Wednesday, May 30, 2007 | For several years, members of the San Diego City Council have complained that they were misled if not outright lied to by the city’s employees. Several of them have blamed staff members for getting them into so much trouble with agencies like the Securities and Exchange Commission. One of them, in fact, Councilman Brian Maienschein, regularly has avoided closed-session meetings of the council because, he says, he simply can’t trust what he is told in them.

Yet only Councilwoman Donna Frye has complained after revelations recently that Police Chief William Lansdowne has regularly made materially misleading statements about crime rates in the city of San Diego. Sometimes to the City Council itself, other times in public forums, the police chief has touted the city’s crime environment with statistics and conclusions that were simply untrue. In a 2006 presentation to the City Council committee that oversees public safety efforts, Lansdowne claimed that the crime rate had gone down but that “it would be a struggle for us to do it again next year.” The crime rate, in fact, had gone up.

In the same forum the next year, the chief would claim that the city’s crime rate was the lowest it had been since 1976. It wasn’t.
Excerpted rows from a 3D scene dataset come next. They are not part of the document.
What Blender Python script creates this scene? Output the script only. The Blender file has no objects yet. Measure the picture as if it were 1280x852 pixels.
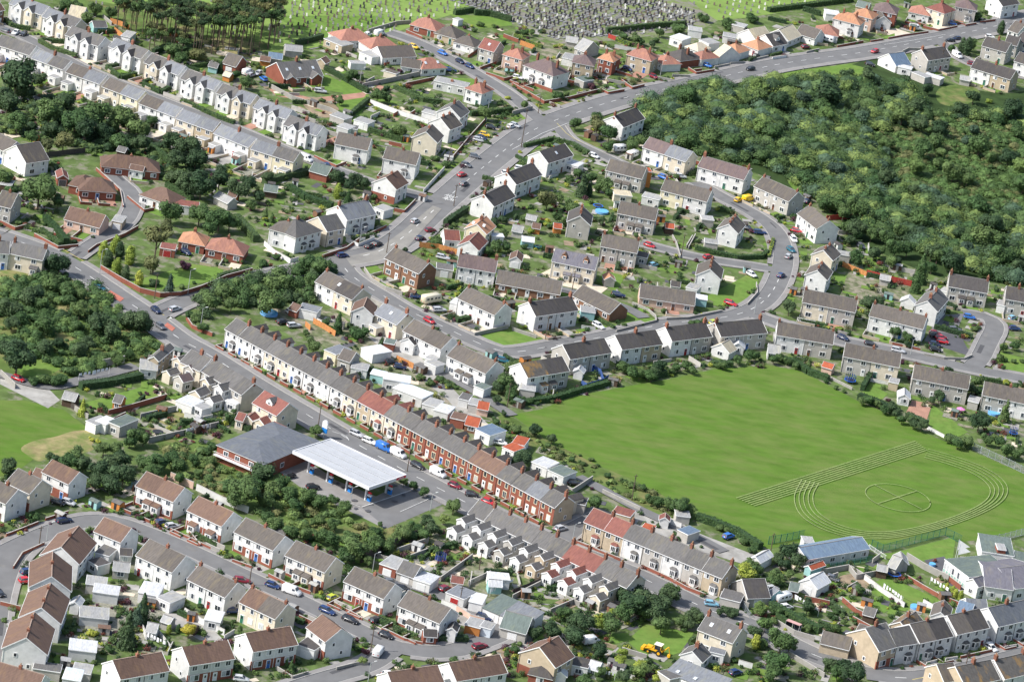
import bpy, math, random
import numpy as np
from mathutils import Vector, Matrix
random.seed(7)
S = bpy.context.scene
# ---------------------------------------------------------------- camera, world, sun
F, TH, RO, CH = 5000.0, .3677, .1682, 423.0
cam = bpy.data.cameras.new('camera'); co = bpy.data.objects.new('camera', cam); S.collection.objects.link(co)
cam.sensor_width = 36; cam.lens = F/1280*36; cam.clip_start = 5; cam.clip_end = 20000
fw = Vector((0, math.cos(TH), -math.sin(TH))); up = Vector((0, math.sin(TH), math.cos(TH))); rt = Vector((1, 0, 0))
c_, s_ = math.cos(RO), math.sin(RO)
R_ = rt*c_ + up*s_; U_ = up*c_ - rt*s_
M_ = Matrix((R_, U_, -fw)).transposed().to_4x4(); M_.translation = Vector((0, 0, CH)); co.matrix_world = M_
S.camera = co
SUN_AZ = math.radians(199); SUN_EL = math.radians(46)      # sun stands on the left of the view
sd = Vector((math.cos(SUN_AZ)*math.cos(SUN_EL), math.sin(SUN_AZ)*math.cos(SUN_EL), math.sin(SUN_EL)))
W = bpy.data.worlds.new('World'); S.world = W; W.use_nodes = True
nt = W.node_tree; bg = nt.nodes['Background']; sky = nt.nodes.new('ShaderNodeTexSky')
sky.sky_type = 'NISHITA'; sky.sun_disc = False; sky.sun_elevation = SUN_EL
sky.sun_rotation = math.atan2(sd.x, sd.y); sky.air_density = 1.3; sky.dust_density = 2.5; sky.ozone_density = 1.0
nt.links.new(sky.outputs[0], bg.inputs[0]); bg.inputs[1].default_value = .13
sl = bpy.data.lights.new('sun', 'SUN'); so = bpy.data.objects.new('sun', sl); S.collection.objects.link(so)
sl.energy = 4.2; sl.angle = math.radians(.6); sl.color = (1, .975, .93)
so.rotation_euler = sd.to_track_quat('Z', 'Y').to_euler()
S.view_settings.view_transform = 'Standard'; S.view_settings.look = 'None'; S.view_settings.exposure = .45; S.view_settings.gamma = 1
S.cycles.max_bounces = 5; S.cycles.diffuse_bounces = 3; S.cycles.transparent_max_bounces = 4
# ---------------------------------------------------------------- picture point -> point of the place
def G(x, y, h=0.):
    X, Y = x-640, y-426
    X, Y = X*c_+Y*s_, -X*s_+Y*c_
    t = (CH-h)/(F*math.sin(TH)+Y*math.cos(TH))
    return Vector((X*t, (F*math.cos(TH)-Y*math.sin(TH))*t, h))
def PX(v):
    d = Vector(v)-Vector((0, 0, CH)); f = d.dot(fw)
    return 640+d.dot(R_)/f*F, 426-d.dot(U_)/f*F
def mpp(x, y): return (G(x, y)-Vector((0, 0, CH))).dot(fw)/F     # metres per picture pixel
# ---------------------------------------------------------------- materials
MATS = {}
def mat(name, col, rough=.85, n=.12, sc=1.5, sp=None, spc=None, sps=.25, rot=0, obj=.0, coord='Object', stretch=None, met=0, bump=0, rows=0, spec=.3):
    if name in MATS: return MATS[name]
    m = bpy.data.materials.new(name); m.use_nodes = True; t = m.node_tree; b = t.nodes['Principled BSDF']; N = t.nodes.new; Lk = t.links.new
    b.inputs['Roughness'].default_value = rough; b.inputs['Metallic'].default_value = met; b.inputs['Specular IOR Level'].default_value = spec
    tc = N('ShaderNodeTexCoord'); mp = N('ShaderNodeMapping'); Lk(tc.outputs[coord], mp.inputs[0])
    if stretch: mp.inputs['Scale'].default_value = stretch
    mp.inputs['Rotation'].default_value = (0, 0, rot)
    oi = N('ShaderNodeObjectInfo'); 
    ns = N('ShaderNodeTexNoise'); ns.noise_dimensions = '4D'; Lk(mp.outputs[0], ns.inputs[0]); ns.inputs['Scale'].default_value = sc; ns.inputs['Detail'].default_value = 5
    mw = N('ShaderNodeMath'); mw.operation = 'MULTIPLY'; mw.inputs[1].default_value = 37; Lk(oi.outputs['Random'], mw.inputs[0])
    Lk(mw.outputs[0], ns.inputs['W'])
    rm = N('ShaderNodeMapRange'); Lk(ns.outputs[0], rm.inputs[0]); rm.inputs[1].default_value = .3; rm.inputs[2].default_value = .7; rm.inputs[3].default_value = 1-n; rm.inputs[4].default_value = 1+n
    ro = N('ShaderNodeMapRange'); Lk(oi.outputs['Random'], ro.inputs[0]); ro.inputs[3].default_value = 1-obj; ro.inputs[4].default_value = 1+obj
    mm = N('ShaderNodeMath'); mm.operation = 'MULTIPLY'; Lk(rm.outputs[0], mm.inputs[0]); Lk(ro.outputs[0], mm.inputs[1])
    out = mm.outputs[0]
    if rows:
        wv = N('ShaderNodeTexWave'); wv.bands_direction = 'Y'; wv.inputs['Scale'].default_value = rows; wv.inputs['Distortion'].default_value = .6
        Lk(tc.outputs[coord], wv.inputs[0]); r3 = N('ShaderNodeMapRange'); Lk(wv.outputs[1], r3.inputs[0]); r3.inputs[3].default_value = .86; r3.inputs[4].default_value = 1.08
        m3 = N('ShaderNodeMath'); m3.operation = 'MULTIPLY'; Lk(out, m3.inputs[0]); Lk(r3.outputs[0], m3.inputs[1]); out = m3.outputs[0]
    mx = N('ShaderNodeVectorMath'); mx.operation = 'SCALE'; mx.inputs[0].default_value = col[:3]; Lk(out, mx.inputs['Scale'])
    last = mx.outputs[0]
    if sp:       # patches of a second colour (moss, wear, dry grass)
        n2 = N('ShaderNodeTexNoise'); n2.noise_dimensions = '4D'; Lk(mp.outputs[0], n2.inputs[0]); n2.inputs['Scale'].default_value = sps; n2.inputs['Detail'].default_value = 7; n2.inputs['Roughness'].default_value = .65
        ma = N('ShaderNodeMath'); ma.inputs[1].default_value = 11; Lk(mw.outputs[0], ma.inputs[0]); Lk(ma.outputs[0], n2.inputs['W'])
        r2 = N('ShaderNodeMapRange'); Lk(n2.outputs[0], r2.inputs[0]); r2.inputs[1].default_value = sp[0]; r2.inputs[2].default_value = sp[1]
        mi = N('ShaderNodeMix'); mi.data_type = 'RGBA'; Lk(r2.outputs[0], mi.inputs['Factor']); Lk(last, mi.inputs['A']); mi.inputs['B'].default_value = (*spc, 1)
        last = mi.outputs['Result']
    Lk(last, b.inputs['Base Color'])
    if bump:
        bp = N('ShaderNodeBump'); bp.inputs['Strength'].default_value = bump; bp.inputs['Distance'].default_value = .1; Lk(ns.outputs[0], bp.inputs['Height']); Lk(bp.outputs[0], b.inputs['Normal'])
    MATS[name] = m; return m
WALL = {'w': ('white rendered', (.68, .675, .665)), 'c': ('cream', (.62, .555, .45)), 'y': ('pale yellow', (.66, .6, .44)), 'p': ('grey pebbledashed', (.42, .40, .37)),
        'b': ('beige', (.45, .37, .27)), 'r': ('red brick', (.25, .09, .062)), 'o': ('brown brick', (.21, .115, .075)), 'k': ('pinkish', (.6, .42, .34)), 'B': ('orange wood', (.5, .2, .06)),
        'D': ('dark timber', (.09, .06, .045)), 'l': ('light grey', (.58, .58, .57)), 'G': ('pale blue-green', (.3, .5, .5)), 's': ('stone', (.3, .29, .27)), 'L':('bluish white',(.62,.68,.74))}
ROOF = {'g': ('grey', (.112, .108, .107)), 'G': ('blue-grey', (.165, .175, .195)), 'd': ('dark', (.068, .062, .061)), 'n': ('brown-grey', (.108, .095, .086)), 'b': ('brown', (.135, .085, .066)),
        'r': ('maroon', (.19, .075, .062)), 'o': ('orange', (.4, .205, .125)), 't': ('terracotta', (.31, .15, .115)), 'w': ('white', (.5, .51, .53)), 'l': ('pale grey', (.3, .3, .3)),
        'e': ('grey-green', (.12, .15, .14)), 'u': ('blue', (.12, .17, .24)), 'k': ('rust red', (.32, .08, .04)), 'y': ('beige', (.5, .44, .33)), 'R': ('purple-brown', (.135, .1, .1)), 'V': ('purple-grey', (.14, .135, .16)), 'U': ('soft blue', (.15, .21, .29)), 'H': ('slate blue', (.115, .125, .145)), 'q': ('lichen-stained', (.1, .092, .085))}
ROOF['L'] = ('pale blue', (.5, .57, .64)); ROOF['B'] = ROOF['k']; ROOF['p'] = ROOF['g']; ROOF['c'] = ROOF['y']
def wallm(c): 
    return mat('wall_'+WALL[c][0].replace(' ', '_'), WALL[c][1], .9, .1, .8, sp=(.5, .78), spc=tuple(v*.72 for v in WALL[c][1]), sps=.35, obj=.06, spec=.15)
def roofm(c):
    w = ROOF[c][1]
    if c == 'q': return mat('roof_lichen', w, .8, .2, 1.6, sp=(.5, .62), spc=(.27, .16, .055), sps=.3, obj=.1, coord='UV', stretch=(1, .6, 1), rows=.8)
    return mat('roof_'+ROOF[c][0].replace(' ', '_'), w, .75, .2, 1.6, sp=(.52, .72), spc=(w[0]*1.3+.015, w[1]*1.25+.012, w[2]*1.05), sps=.5, obj=.14, coord='UV', stretch=(1.6, .45, 1), rows=.8, spec=.25)
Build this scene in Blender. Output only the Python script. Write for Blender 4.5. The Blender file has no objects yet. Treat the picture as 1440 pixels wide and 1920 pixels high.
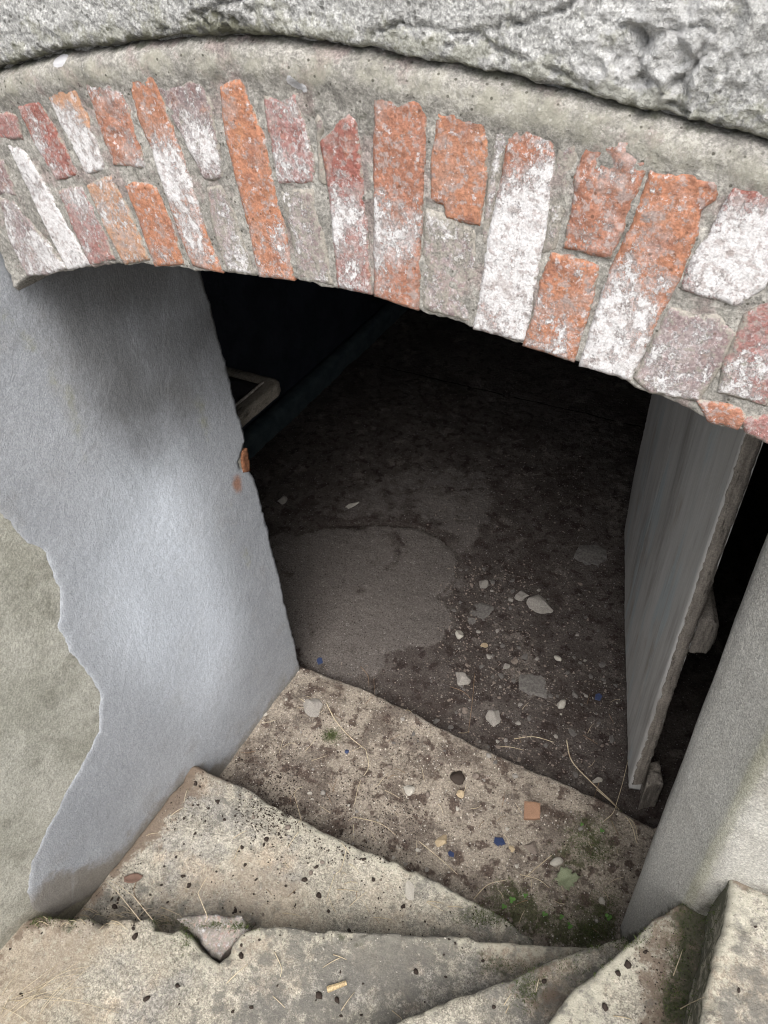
import bpy, bmesh, math, random
import numpy as np
from mathutils import Vector, Matrix, noise as mnoise
from mathutils.geometry import delaunay_2d_cdt

random.seed(7)
scn = bpy.context.scene
COL = scn.collection
rad = math.radians

# ------------------------------------------------------------------ camera
EYE = Vector((0.0, 0.0, 2.3))
RM = Matrix(((0.86638978, 0.28246663, -0.41180255),
             (0.49352837, -0.6100893, 0.61985547),
             (-0.07614784, -0.74027269, -0.66798043)))     # image right / image down / forward, as columns
FPX = 1386.0
cd = bpy.data.cameras.new('camera')
cam = bpy.data.objects.new('camera', cd); COL.objects.link(cam)
r_, d_, f_ = RM.col[0], RM.col[1], RM.col[2]
mw = Matrix(((r_[0], -d_[0], -f_[0], EYE[0]), (r_[1], -d_[1], -f_[1], EYE[1]), (r_[2], -d_[2], -f_[2], EYE[2]), (0, 0, 0, 1)))
cam.matrix_world = mw
cd.sensor_fit = 'VERTICAL'; cd.sensor_height = 36.0; cd.sensor_width = 27.0
cd.lens = 36.0 * FPX / 1920.0
cd.clip_start = 0.02; cd.clip_end = 500
scn.camera = cam

# ------------------------------------------------------------------ sky, sun, exposure
SUN_EL, SUN_AZ = 56.0, 152.0          # azimuth clockwise from +Y
w = bpy.data.worlds.new('World'); scn.world = w; w.use_nodes = True
nt = w.node_tree; nt.nodes.clear()
sky = nt.nodes.new('ShaderNodeTexSky'); sky.sky_type = 'NISHITA'; sky.sun_disc = False
sky.sun_elevation = rad(SUN_EL); sky.sun_rotation = rad(SUN_AZ)
sky.air_density = 1.0; sky.dust_density = 4.0; sky.ozone_density = 1.0
hs = nt.nodes.new('ShaderNodeHueSaturation'); hs.inputs['Saturation'].default_value = 0.33
bg = nt.nodes.new('ShaderNodeBackground'); bg.inputs[1].default_value = 0.15
wo = nt.nodes.new('ShaderNodeOutputWorld')
nt.links.new(sky.outputs[0], hs.inputs['Color']); nt.links.new(hs.outputs[0], bg.inputs[0]); nt.links.new(bg.outputs[0], wo.inputs[0])
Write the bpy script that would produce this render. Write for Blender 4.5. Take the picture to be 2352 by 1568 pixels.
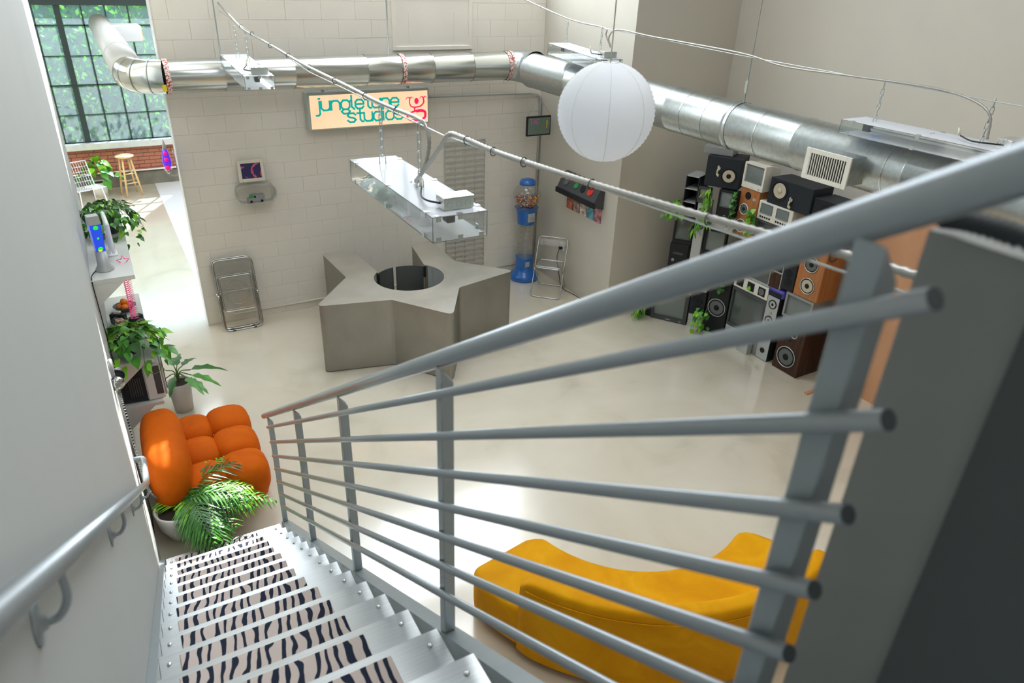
import bpy, bmesh, math, random
from mathutils import Vector, Matrix, Euler
random.seed(7)
for o in list(bpy.data.objects): bpy.data.objects.remove(o)
SC = bpy.context.scene
COL = SC.collection
PI = math.pi
R = math.radians

# ------------------------------------------------------------------ camera, world, lights, exposure
H = 4.2
cam = bpy.data.cameras.new('camera'); co = bpy.data.objects.new('camera', cam); COL.objects.link(co)
cam.sensor_width = 36.0; cam.lens = 1617.0/2352*36; cam.clip_start = 0.02; cam.clip_end = 200
U = Vector((0.86957215, -0.2042177, 0.44959916)); V = Vector((-0.4926719, -0.42046198, 0.7618944)); W = Vector((0.03344662, -0.88402876, -0.46623435))
# rows are world axes written in camera space (x right, y down, z forward)
m = Matrix(((U[0], -U[1], -U[2], 0), (V[0], -V[1], -V[2], 0), (W[0], -W[1], -W[2], H), (0, 0, 0, 1)))
co.matrix_world = m
cam.dof.use_dof = True; cam.dof.focus_distance = 6.0; cam.dof.aperture_fstop = 3.2
SC.camera = co
SC.view_settings.view_transform = 'Standard'; SC.view_settings.look = 'None'
SC.view_settings.exposure = 0.22; SC.view_settings.gamma = 1.0; SC.view_settings.use_curve_mapping = False
SC.cycles.max_bounces = 8; SC.cycles.diffuse_bounces = 5; SC.cycles.glossy_bounces = 4
SC.cycles.transmission_bounces = 8; SC.cycles.transparent_max_bounces = 12
SC.cycles.caustics_reflective = False; SC.cycles.caustics_refractive = False
SC.cycles.sample_clamp_indirect = 6.0; SC.cycles.use_denoising = True

NEARFILL = 1.5        # added fill glow high in the wall behind the landing
SKYLIGHT = 10.0       # clerestory glass, lit by the sky behind it
ROOF = 5.5           # frosted roof lights
world = bpy.data.worlds.new('sky'); SC.world = world; world.use_nodes = True
bg = world.node_tree.nodes['Background']; bg.inputs[0].default_value = (0.80, 0.90, 1.0, 1); bg.inputs[1].default_value = 4.5
sl = bpy.data.lights.new('sun', 'SUN'); sl.energy = 14.0; sl.angle = R(0.6); sl.color = (1, 0.96, 0.9)
so = bpy.data.objects.new('sun', sl); COL.objects.link(so)
so.rotation_euler = Vector((-0.339, -0.665, -0.665)).to_track_quat('-Z', 'Y').to_euler(); so.location = (6, 20, 14)

# ------------------------------------------------------------------ materials
def nt(name):
    M = bpy.data.materials.new(name); M.use_nodes = True
    t = M.node_tree; return M, t, t.nodes['Principled BSDF']
def mat(name, col, rough=0.5, metal=0.0, noise=0.0, nscale=8.0, bump=0.0, bscale=60.0, trans=0.0, emit=None, estr=1.0, coat=0.0, sheen=0.0, alpha=1.0):
    M, t, b = nt(name)
    b.inputs['Base Color'].default_value = (*col, 1); b.inputs['Roughness'].default_value = rough; b.inputs['Metallic'].default_value = metal
    b.inputs['Transmission Weight'].default_value = trans; b.inputs['Coat Weight'].default_value = coat
    if sheen: b.inputs['Sheen Weight'].default_value = sheen; b.inputs['Sheen Roughness'].default_value = 0.4
    b.inputs['Alpha'].default_value = alpha
    if emit: b.inputs['Emission Color'].default_value = (*emit, 1); b.inputs['Emission Strength'].default_value = estr
    tc = t.nodes.new('ShaderNodeTexCoord')
    if noise:
        n = t.nodes.new('ShaderNodeTexNoise'); n.inputs['Scale'].default_value = nscale; n.inputs['Detail'].default_value = 5
        t.links.new(tc.outputs['Object'], n.inputs['Vector'])
        r = t.nodes.new('ShaderNodeValToRGB')
        r.color_ramp.elements[0].position = 0.3; r.color_ramp.elements[1].position = 0.72
        r.color_ramp.elements[0].color = (*[c*(1-noise) for c in col], 1); r.color_ramp.elements[1].color = (*[min(1, c*(1+noise*.6)) for c in col], 1)
        t.links.new(n.outputs[0], r.inputs[0]); t.links.new(r.outputs[0], b.inputs['Base Color'])
    if bump:
        n2 = t.nodes.new('ShaderNodeTexNoise'); n2.inputs['Scale'].default_value = bscale; n2.inputs['Detail'].default_value = 4
        t.links.new(tc.outputs['Object'], n2.inputs['Vector'])
        bp = t.nodes.new('ShaderNodeBump'); bp.inputs['Strength'].default_value = bump; bp.inputs['Distance'].default_value = 0.01
        t.links.new(n2.outputs[0], bp.inputs['Height']); t.links.new(bp.outputs[0], b.inputs['Normal'])
    return M
def ramp_mat(name, stops, scale=3.0, detail=4.0, rough=0.5, metal=0.0, stretch=(1, 1, 1), dist=0.0, bump=0.0, const=False, rvar=0.0, wave=False):
    M, t, b = nt(name); N = t.nodes.new
    b.inputs['Roughness'].default_value = rough; b.inputs['Metallic'].default_value = metal
    tc = N('ShaderNodeTexCoord'); mp = N('ShaderNodeMapping'); mp.inputs['Scale'].default_value = stretch
    t.links.new(tc.outputs['Object'], mp.inputs['Vector'])
    if wave:
        n = N('ShaderNodeTexWave'); n.inputs['Scale'].default_value = scale; n.inputs['Distortion'].default_value = dist; n.inputs['Detail'].default_value = detail
    else:
        n = N('ShaderNodeTexNoise'); n.inputs['Scale'].default_value = scale; n.inputs['Detail'].default_value = detail; n.inputs['Distortion'].default_value = dist
    t.links.new(mp.outputs[0], n.inputs['Vector'])
    r = N('ShaderNodeValToRGB'); cr = r.color_ramp
    if const: cr.interpolation = 'CONSTANT'
    while len(cr.elements) < len(stops): cr.elements.new(0.5)
    for e, (p, c) in zip(cr.elements, stops): e.position = p; e.color = (*c, 1)
    t.links.new(n.outputs[1] if wave else n.outputs[0], r.inputs[0]); t.links.new(r.outputs[0], b.inputs['Base Color'])
    if rvar:
        mr = N('ShaderNodeMapRange'); mr.inputs[3].default_value = rough-rvar; mr.inputs[4].default_value = rough+rvar
        t.links.new(n.outputs[1] if wave else n.outputs[0], mr.inputs[0]); t.links.new(mr.outputs[0], b.inputs['Roughness'])
    if bump:
        bp = N('ShaderNodeBump'); bp.inputs['Strength'].default_value = bump; bp.inputs['Distance'].default_value = 0.01
        t.links.new(n.outputs[1] if wave else n.outputs[0], bp.inputs['Height']); t.links.new(bp.outputs[0], b.inputs['Normal'])
    return M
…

At that same presentation, he said that overall crime had been coming down each of the previous three years. It hadn’t.

Lansdowne said on public television that his officers were responding to the most serious of calls from residents in trouble “within the six minutes that we should.” That was not true. Responses to emergency calls were taking an average of seven minutes and were getting slightly worse.

The list goes on. Lansdowne said he is bound to make mistakes — anyone required to recite so many statistics in so many public forums would inevitably get some incorrect. But while the nature of the misstatements vary, there is one unifying theme among them: They consistently portray the city’s crime situation in a better light than the department’s published statistics indicated.

And further, the chief’s misstatements aren’t just transposed numbers and missing decimal points — he made materially misleading conclusions about the statistics he was presenting. Crime rates were the best since 1976. Or crime had dropped each of the last three years. Or response times were improving.

There was no document that presented the public and City Council with more truthful extrapolations. Nothing that said, in a PowerPoint presentation, for example, that “What the chief is currently saying is incorrect.”

No, there is a reason that the police chief and others are asked to publicly speak on issues like this: Speeches have power. A public statement will stick in the minds of the people who hear it. That’s why the mayor has press conferences hoping to attract cameras to record his words. That’s why the City Council meetings are taped.

And because his public presentations carry so much weight, people should be able to believe the police chief when he says that crime is going down. They shouldn’t have to parse through documents to double check his statements and find out that they’re not true.

Mayor Jerry Sanders and his staff have unflinchingly come to the chief’s defense. Nothing to see here, folks, Sanders says. The mayor and his staff point out that a careful study of the jumble of numbers on a screen or in official city document belied the chief’s conclusions. Sanders asserts that the police chief simply made mistakes — as anyone would — and that the true statistics are published for everyone to see. This proves the police chief is not trying to hide or spin the truth, he asserts.

In other words, the mayor’s message is simple: Don’t listen to what the chief says out loud, he might not be telling the truth and you have to double check everything he says. And that’s just normal.

But Sanders ran for mayor based on a simple and important message: He would enforce accountability. He wouldn’t mislead the City Council or the public about the state of the city. You could trust what he and his staff report. If they made a mistake, he claimed, they would make it right and ensure it never happened again.

The city’s true crime rate is, in many ways, comforting and the successes are something for which city leaders can take credit. But a consistently positive series of misleading public pronouncements about the city’s true condition points to an alarming lack of controls and concern over the accuracy of these numbers.

And given City Hall’s recent history, we shouldn’t be surprised that the mayor and City Council would shrug off a potential fault in the city’s controls as no big deal.